### The request
Transcribe the material from its first line onward, ending with the line that contains "m.build('plinth', M['concrete_block'], bld, bevel=.008)" and adding nothing beyond it.

<<<<

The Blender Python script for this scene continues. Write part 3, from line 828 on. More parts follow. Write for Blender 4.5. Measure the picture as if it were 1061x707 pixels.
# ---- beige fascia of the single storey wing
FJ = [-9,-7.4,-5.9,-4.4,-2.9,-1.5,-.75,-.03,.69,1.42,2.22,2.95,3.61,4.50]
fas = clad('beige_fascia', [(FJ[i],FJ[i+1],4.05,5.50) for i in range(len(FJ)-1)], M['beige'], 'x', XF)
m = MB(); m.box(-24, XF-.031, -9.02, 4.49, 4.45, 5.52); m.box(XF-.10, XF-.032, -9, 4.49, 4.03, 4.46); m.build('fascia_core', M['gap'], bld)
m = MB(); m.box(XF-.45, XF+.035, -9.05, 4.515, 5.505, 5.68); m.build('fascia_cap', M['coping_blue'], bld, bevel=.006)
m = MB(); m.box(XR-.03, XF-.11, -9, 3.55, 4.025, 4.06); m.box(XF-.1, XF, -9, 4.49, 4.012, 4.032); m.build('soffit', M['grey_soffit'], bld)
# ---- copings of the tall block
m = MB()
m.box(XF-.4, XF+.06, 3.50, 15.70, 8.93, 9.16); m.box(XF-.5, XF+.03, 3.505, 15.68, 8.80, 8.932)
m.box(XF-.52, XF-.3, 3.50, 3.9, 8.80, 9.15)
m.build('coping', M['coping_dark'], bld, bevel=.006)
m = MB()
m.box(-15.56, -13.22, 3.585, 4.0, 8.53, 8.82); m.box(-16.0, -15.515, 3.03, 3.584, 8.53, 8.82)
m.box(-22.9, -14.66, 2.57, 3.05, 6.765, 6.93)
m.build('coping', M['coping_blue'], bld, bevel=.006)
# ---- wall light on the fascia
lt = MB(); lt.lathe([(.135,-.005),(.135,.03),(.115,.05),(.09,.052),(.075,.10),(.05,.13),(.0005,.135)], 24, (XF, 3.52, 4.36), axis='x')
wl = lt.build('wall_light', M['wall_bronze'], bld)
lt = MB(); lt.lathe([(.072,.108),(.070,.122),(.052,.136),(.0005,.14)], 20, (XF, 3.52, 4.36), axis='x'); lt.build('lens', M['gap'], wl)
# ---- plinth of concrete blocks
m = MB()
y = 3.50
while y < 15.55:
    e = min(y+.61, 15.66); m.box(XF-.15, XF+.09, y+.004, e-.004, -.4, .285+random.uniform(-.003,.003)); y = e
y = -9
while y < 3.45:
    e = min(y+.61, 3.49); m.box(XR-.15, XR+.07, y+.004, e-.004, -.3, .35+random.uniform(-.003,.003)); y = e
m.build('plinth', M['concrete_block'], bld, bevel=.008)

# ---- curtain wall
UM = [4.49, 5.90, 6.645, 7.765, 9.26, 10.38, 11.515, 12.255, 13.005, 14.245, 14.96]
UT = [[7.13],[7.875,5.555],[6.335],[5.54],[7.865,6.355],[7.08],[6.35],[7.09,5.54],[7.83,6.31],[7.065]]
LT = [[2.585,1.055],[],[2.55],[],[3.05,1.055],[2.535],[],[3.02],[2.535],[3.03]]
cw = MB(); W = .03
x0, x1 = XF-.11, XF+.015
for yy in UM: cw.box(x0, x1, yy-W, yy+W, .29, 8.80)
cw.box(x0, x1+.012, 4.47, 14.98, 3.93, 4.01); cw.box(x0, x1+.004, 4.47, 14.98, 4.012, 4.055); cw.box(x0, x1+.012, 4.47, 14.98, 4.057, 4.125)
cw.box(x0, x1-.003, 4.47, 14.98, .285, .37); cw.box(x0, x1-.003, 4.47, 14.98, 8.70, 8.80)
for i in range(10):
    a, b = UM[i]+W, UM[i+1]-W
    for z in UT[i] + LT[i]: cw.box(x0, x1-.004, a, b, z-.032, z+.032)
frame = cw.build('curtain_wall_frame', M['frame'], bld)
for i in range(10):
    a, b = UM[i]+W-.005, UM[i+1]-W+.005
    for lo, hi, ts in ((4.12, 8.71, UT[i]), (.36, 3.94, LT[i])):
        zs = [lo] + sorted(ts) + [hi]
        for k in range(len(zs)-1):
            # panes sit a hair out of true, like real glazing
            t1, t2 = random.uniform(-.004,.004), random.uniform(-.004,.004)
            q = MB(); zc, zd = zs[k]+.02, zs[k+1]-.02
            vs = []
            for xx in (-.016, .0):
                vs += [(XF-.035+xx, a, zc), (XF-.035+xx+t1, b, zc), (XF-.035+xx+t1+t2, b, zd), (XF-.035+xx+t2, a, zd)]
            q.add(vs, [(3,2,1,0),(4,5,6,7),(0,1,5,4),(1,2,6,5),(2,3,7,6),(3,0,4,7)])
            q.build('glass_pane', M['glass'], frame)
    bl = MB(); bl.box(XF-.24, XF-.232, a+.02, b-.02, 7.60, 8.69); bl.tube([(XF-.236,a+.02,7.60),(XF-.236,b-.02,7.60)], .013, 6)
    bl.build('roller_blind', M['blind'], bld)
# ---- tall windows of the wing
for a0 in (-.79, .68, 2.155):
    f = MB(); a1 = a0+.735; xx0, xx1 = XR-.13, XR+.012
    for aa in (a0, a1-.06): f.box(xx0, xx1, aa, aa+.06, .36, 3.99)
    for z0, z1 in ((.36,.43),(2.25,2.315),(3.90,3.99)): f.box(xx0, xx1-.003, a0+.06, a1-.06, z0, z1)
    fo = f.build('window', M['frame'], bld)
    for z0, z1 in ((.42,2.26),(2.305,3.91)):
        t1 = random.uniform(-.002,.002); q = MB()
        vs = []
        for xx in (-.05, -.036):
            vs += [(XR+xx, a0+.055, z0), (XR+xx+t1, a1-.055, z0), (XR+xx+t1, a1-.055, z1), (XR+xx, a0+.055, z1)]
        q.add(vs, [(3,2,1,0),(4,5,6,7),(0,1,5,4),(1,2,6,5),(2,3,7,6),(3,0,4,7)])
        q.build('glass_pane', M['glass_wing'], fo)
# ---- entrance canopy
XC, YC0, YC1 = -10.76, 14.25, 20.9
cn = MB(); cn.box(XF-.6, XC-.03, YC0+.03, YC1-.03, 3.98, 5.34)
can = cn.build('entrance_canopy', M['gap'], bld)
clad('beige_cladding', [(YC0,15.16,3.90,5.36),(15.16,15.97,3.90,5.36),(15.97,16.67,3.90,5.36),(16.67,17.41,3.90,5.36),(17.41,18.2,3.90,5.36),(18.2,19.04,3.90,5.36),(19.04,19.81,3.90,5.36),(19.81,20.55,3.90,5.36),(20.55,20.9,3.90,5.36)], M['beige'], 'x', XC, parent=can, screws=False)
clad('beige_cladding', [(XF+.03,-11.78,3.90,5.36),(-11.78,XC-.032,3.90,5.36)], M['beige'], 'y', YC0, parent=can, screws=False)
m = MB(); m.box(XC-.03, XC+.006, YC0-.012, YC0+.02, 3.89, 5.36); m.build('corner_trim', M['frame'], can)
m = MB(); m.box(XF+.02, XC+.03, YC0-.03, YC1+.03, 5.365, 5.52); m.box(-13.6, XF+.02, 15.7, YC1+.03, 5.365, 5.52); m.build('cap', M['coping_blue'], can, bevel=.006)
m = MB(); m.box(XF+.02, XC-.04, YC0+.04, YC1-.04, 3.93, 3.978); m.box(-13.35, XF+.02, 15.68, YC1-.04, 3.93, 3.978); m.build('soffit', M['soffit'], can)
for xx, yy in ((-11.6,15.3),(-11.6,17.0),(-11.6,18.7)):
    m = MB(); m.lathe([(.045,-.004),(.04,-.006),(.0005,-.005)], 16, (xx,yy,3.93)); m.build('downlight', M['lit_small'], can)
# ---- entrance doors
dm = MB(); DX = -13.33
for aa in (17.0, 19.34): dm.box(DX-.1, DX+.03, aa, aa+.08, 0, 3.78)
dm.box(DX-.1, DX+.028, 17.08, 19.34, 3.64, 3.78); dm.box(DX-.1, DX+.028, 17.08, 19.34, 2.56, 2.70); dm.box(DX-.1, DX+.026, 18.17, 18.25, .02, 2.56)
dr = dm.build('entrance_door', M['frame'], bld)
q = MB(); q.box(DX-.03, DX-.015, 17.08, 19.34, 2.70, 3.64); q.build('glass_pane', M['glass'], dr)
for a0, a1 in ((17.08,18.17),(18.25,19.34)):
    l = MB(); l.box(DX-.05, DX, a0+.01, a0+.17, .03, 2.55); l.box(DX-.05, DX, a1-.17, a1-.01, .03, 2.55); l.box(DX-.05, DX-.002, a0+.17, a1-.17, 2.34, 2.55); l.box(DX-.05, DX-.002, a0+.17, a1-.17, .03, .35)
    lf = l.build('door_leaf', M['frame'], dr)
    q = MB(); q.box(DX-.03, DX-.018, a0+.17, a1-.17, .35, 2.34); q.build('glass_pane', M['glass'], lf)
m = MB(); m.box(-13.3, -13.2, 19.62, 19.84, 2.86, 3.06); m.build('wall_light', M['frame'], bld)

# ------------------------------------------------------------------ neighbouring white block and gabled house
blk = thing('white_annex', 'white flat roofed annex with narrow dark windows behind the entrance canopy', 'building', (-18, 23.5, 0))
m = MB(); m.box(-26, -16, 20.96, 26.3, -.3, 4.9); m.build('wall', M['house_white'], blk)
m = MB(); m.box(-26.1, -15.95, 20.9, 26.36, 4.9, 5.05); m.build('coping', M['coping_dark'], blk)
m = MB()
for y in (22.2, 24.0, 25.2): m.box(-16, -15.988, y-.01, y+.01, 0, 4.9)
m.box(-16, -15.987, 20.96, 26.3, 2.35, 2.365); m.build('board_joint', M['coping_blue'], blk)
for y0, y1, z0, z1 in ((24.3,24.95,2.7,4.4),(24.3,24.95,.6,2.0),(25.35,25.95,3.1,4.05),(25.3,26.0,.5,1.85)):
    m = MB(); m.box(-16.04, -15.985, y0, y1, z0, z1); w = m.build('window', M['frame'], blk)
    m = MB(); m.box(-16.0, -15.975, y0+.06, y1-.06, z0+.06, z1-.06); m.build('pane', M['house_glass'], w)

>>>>

### The output
The Blender Python script for this scene continues. Write part 3, from line 828 on. More parts follow. Write for Blender 4.5. Measure the picture as if it were 1061x707 pixels.
# ---- beige fascia of the single storey wing
FJ = [-9,-7.4,-5.9,-4.4,-2.9,-1.5,-.75,-.03,.69,1.42,2.22,2.95,3.61,4.50]
fas = clad('beige_fascia', [(FJ[i],FJ[i+1],4.05,5.50) for i in range(len(FJ)-1)], M['beige'], 'x', XF)
m = MB(); m.box(-24, XF-.031, -9.02, 4.49, 4.45, 5.52); m.box(XF-.10, XF-.032, -9, 4.49, 4.03, 4.46); m.build('fascia_core', M['gap'], bld)
m = MB(); m.box(XF-.45, XF+.035, -9.05, 4.515, 5.505, 5.68); m.build('fascia_cap', M['coping_blue'], bld, bevel=.006)
m = MB(); m.box(XR-.03, XF-.11, -9, 3.55, 4.025, 4.06); m.box(XF-.1, XF, -9, 4.49, 4.012, 4.032); m.build('soffit', M['grey_soffit'], bld)
# ---- copings of the tall block
m = MB()
m.box(XF-.4, XF+.06, 3.50, 15.70, 8.93, 9.16); m.box(XF-.5, XF+.03, 3.505, 15.68, 8.80, 8.932)
m.box(XF-.52, XF-.3, 3.50, 3.9, 8.80, 9.15)
m.build('coping', M['coping_dark'], bld, bevel=.006)
m = MB()
m.box(-15.56, -13.22, 3.585, 4.0, 8.53, 8.82); m.box(-16.0, -15.515, 3.03, 3.584, 8.53, 8.82)
m.box(-22.9, -14.66, 2.57, 3.05, 6.765, 6.93)
m.build('coping', M['coping_blue'], bld, bevel=.006)
# ---- wall light on the fascia
lt = MB(); lt.lathe([(.135,-.005),(.135,.03),(.115,.05),(.09,.052),(.075,.10),(.05,.13),(.0005,.135)], 24, (XF, 3.52, 4.36), axis='x')
wl = lt.build('wall_light', M['wall_bronze'], bld)
lt = MB(); lt.lathe([(.072,.108),(.070,.122),(.052,.136),(.0005,.14)], 20, (XF, 3.52, 4.36), axis='x'); lt.build('lens', M['gap'], wl)
# ---- plinth of concrete blocks
m = MB()
y = 3.50
while y < 15.55:
    e = min(y+.61, 15.66); m.box(XF-.15, XF+.09, y+.004, e-.004, -.4, .285+random.uniform(-.003,.003)); y = e
y = -9
while y < 3.45:
    e = min(y+.61, 3.49); m.box(XR-.15, XR+.07, y+.004, e-.004, -.3, .35+random.uniform(-.003,.003)); y = e
m.build('plinth', M['concrete_block'], bld, bevel=.008)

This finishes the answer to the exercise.